### YOUR OBJECTIVE
Retype exactly the lines below, beginning with the first and ending with the line where "o = obj('marker_clip', bm, M_black, bevel=.003);" appears.

BEGIN LISTING

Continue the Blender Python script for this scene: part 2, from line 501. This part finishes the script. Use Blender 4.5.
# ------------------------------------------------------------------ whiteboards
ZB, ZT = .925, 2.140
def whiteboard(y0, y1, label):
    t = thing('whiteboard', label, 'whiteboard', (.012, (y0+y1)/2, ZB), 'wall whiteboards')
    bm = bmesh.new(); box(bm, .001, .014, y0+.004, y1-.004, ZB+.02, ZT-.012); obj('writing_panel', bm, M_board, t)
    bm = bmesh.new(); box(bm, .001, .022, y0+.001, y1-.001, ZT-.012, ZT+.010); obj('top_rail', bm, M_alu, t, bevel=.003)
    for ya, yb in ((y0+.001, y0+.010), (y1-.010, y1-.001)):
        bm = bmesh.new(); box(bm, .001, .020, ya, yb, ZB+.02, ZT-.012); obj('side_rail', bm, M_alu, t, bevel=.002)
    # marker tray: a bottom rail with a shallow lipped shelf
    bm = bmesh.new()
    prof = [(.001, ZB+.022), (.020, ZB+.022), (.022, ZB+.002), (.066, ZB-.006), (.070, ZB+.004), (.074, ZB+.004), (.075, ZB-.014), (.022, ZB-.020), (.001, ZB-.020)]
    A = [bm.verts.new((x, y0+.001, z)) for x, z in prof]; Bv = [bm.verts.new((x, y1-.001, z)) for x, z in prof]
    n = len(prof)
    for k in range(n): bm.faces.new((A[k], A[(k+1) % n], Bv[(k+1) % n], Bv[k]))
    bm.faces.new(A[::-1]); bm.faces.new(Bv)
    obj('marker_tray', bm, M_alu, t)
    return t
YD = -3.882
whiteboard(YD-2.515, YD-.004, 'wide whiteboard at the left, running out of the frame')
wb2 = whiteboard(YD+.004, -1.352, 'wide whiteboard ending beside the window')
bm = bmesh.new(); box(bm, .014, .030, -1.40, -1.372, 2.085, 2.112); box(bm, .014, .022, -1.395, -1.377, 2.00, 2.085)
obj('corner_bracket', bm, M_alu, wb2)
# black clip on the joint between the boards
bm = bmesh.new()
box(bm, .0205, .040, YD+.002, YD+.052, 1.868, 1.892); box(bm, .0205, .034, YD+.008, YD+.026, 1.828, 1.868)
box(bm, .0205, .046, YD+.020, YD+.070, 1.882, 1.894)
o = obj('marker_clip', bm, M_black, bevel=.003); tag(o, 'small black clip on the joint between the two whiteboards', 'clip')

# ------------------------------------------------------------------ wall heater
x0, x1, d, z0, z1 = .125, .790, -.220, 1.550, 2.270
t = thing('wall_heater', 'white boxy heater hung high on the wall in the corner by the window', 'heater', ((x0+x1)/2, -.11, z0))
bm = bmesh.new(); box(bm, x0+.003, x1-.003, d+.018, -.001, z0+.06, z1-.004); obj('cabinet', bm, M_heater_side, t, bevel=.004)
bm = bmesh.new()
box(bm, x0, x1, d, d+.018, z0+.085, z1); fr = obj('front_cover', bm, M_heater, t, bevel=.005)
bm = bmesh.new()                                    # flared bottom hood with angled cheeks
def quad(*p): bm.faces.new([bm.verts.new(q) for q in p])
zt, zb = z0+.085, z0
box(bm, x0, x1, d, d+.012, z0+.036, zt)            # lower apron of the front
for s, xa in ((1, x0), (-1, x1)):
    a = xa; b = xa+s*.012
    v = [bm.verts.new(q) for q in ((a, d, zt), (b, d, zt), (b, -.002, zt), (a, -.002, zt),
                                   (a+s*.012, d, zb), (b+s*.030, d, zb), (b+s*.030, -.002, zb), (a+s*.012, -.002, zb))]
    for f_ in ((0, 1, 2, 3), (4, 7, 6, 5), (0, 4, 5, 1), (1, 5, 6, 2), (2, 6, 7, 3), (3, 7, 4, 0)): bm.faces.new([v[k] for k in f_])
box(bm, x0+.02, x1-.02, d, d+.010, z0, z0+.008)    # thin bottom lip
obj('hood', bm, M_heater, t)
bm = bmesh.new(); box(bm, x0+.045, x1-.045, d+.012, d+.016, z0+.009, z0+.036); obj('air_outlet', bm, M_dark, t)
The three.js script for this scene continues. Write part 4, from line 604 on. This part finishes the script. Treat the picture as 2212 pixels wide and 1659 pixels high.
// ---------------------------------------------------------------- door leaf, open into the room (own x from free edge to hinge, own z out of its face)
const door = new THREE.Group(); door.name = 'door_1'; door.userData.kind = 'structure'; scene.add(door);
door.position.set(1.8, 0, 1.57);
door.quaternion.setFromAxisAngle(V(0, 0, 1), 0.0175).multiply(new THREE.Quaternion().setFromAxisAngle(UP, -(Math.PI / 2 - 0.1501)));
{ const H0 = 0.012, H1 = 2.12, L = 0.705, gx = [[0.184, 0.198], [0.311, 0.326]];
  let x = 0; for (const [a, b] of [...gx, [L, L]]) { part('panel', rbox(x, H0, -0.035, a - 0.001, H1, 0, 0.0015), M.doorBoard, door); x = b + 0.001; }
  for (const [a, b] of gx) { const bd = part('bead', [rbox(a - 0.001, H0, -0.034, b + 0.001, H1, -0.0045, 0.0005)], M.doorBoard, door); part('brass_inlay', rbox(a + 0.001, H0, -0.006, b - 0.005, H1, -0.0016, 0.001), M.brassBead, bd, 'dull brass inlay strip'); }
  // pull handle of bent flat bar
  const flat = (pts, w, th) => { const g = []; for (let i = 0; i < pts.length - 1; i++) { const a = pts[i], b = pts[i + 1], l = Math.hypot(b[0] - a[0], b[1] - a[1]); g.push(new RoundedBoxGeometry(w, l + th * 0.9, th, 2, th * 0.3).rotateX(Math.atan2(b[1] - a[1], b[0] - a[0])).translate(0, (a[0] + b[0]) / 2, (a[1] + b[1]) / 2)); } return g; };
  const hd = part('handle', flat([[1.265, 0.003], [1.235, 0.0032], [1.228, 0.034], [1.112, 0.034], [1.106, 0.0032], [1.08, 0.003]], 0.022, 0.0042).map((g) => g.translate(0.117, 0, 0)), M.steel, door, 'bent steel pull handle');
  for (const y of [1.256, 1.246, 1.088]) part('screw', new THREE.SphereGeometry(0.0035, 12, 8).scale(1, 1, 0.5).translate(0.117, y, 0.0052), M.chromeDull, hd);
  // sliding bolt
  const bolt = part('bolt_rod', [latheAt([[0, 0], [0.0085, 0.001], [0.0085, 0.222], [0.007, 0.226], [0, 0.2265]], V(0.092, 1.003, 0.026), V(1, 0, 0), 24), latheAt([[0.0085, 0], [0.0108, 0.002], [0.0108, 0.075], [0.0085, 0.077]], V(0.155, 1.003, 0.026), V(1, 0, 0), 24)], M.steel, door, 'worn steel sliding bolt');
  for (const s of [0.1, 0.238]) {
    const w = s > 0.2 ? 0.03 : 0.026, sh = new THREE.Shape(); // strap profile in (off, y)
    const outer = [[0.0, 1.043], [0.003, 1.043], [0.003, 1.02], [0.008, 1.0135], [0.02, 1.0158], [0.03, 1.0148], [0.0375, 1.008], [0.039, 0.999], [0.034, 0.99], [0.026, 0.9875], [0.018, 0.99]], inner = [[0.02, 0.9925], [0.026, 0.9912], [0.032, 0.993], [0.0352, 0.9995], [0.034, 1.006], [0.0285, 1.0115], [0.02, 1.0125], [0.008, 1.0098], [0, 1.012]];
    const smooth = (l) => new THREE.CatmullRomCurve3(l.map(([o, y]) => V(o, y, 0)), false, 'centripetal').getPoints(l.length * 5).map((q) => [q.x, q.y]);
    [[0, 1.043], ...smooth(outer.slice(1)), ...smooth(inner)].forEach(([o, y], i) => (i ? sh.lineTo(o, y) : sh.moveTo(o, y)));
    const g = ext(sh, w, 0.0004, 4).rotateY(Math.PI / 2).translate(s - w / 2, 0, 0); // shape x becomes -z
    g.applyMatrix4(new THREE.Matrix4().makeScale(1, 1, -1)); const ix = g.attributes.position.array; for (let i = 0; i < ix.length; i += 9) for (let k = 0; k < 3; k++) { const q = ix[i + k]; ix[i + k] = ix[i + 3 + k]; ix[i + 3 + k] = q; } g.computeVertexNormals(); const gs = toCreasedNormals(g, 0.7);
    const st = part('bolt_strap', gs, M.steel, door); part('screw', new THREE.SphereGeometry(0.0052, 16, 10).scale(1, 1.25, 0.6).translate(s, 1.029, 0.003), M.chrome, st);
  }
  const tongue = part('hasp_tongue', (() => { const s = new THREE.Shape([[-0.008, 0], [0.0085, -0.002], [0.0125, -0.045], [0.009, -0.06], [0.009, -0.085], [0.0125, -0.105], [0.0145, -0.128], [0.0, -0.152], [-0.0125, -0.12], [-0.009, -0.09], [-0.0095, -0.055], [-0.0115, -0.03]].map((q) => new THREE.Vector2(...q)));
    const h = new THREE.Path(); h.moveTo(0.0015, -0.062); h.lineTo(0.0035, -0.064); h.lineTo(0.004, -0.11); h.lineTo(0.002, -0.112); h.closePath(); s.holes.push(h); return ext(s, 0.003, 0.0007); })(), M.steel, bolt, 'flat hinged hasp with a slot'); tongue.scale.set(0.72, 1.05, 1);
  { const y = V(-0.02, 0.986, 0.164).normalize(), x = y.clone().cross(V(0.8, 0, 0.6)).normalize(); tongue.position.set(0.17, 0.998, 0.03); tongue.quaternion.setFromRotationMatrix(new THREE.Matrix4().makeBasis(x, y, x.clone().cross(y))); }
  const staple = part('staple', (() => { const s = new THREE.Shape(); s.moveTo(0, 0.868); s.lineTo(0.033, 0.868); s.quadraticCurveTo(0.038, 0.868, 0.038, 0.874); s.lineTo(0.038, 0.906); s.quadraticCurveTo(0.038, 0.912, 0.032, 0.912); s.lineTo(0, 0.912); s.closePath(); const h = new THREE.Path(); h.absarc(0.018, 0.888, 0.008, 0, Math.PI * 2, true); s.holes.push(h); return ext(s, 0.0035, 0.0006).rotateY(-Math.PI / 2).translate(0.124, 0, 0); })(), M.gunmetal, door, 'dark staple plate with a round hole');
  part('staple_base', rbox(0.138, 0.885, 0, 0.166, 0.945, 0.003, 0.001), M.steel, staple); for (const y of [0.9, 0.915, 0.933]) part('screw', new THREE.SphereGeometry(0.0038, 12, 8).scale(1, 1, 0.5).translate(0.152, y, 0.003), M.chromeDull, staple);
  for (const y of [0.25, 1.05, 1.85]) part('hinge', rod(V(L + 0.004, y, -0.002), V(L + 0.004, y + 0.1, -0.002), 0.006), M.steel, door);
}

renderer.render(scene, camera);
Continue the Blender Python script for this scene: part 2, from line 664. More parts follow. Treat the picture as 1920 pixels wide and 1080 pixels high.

END LISTING

### WRITTEN ANSWER
Continue the Blender Python script for this scene: part 2, from line 501. This part finishes the script. Use Blender 4.5.
# ------------------------------------------------------------------ whiteboards
ZB, ZT = .925, 2.140
def whiteboard(y0, y1, label):
    t = thing('whiteboard', label, 'whiteboard', (.012, (y0+y1)/2, ZB), 'wall whiteboards')
    bm = bmesh.new(); box(bm, .001, .014, y0+.004, y1-.004, ZB+.02, ZT-.012); obj('writing_panel', bm, M_board, t)
    bm = bmesh.new(); box(bm, .001, .022, y0+.001, y1-.001, ZT-.012, ZT+.010); obj('top_rail', bm, M_alu, t, bevel=.003)
    for ya, yb in ((y0+.001, y0+.010), (y1-.010, y1-.001)):
        bm = bmesh.new(); box(bm, .001, .020, ya, yb, ZB+.02, ZT-.012); obj('side_rail', bm, M_alu, t, bevel=.002)
    # marker tray: a bottom rail with a shallow lipped shelf
    bm = bmesh.new()
    prof = [(.001, ZB+.022), (.020, ZB+.022), (.022, ZB+.002), (.066, ZB-.006), (.070, ZB+.004), (.074, ZB+.004), (.075, ZB-.014), (.022, ZB-.020), (.001, ZB-.020)]
    A = [bm.verts.new((x, y0+.001, z)) for x, z in prof]; Bv = [bm.verts.new((x, y1-.001, z)) for x, z in prof]
    n = len(prof)
    for k in range(n): bm.faces.new((A[k], A[(k+1) % n], Bv[(k+1) % n], Bv[k]))
    bm.faces.new(A[::-1]); bm.faces.new(Bv)
    obj('marker_tray', bm, M_alu, t)
    return t
YD = -3.882
whiteboard(YD-2.515, YD-.004, 'wide whiteboard at the left, running out of the frame')
wb2 = whiteboard(YD+.004, -1.352, 'wide whiteboard ending beside the window')
bm = bmesh.new(); box(bm, .014, .030, -1.40, -1.372, 2.085, 2.112); box(bm, .014, .022, -1.395, -1.377, 2.00, 2.085)
obj('corner_bracket', bm, M_alu, wb2)
# black clip on the joint between the boards
bm = bmesh.new()
box(bm, .0205, .040, YD+.002, YD+.052, 1.868, 1.892); box(bm, .0205, .034, YD+.008, YD+.026, 1.828, 1.868)
box(bm, .0205, .046, YD+.020, YD+.070, 1.882, 1.894)
o = obj('marker_clip', bm, M_black, bevel=.003); tag(o, 'small black clip on the joint between the two whiteboards', 'clip')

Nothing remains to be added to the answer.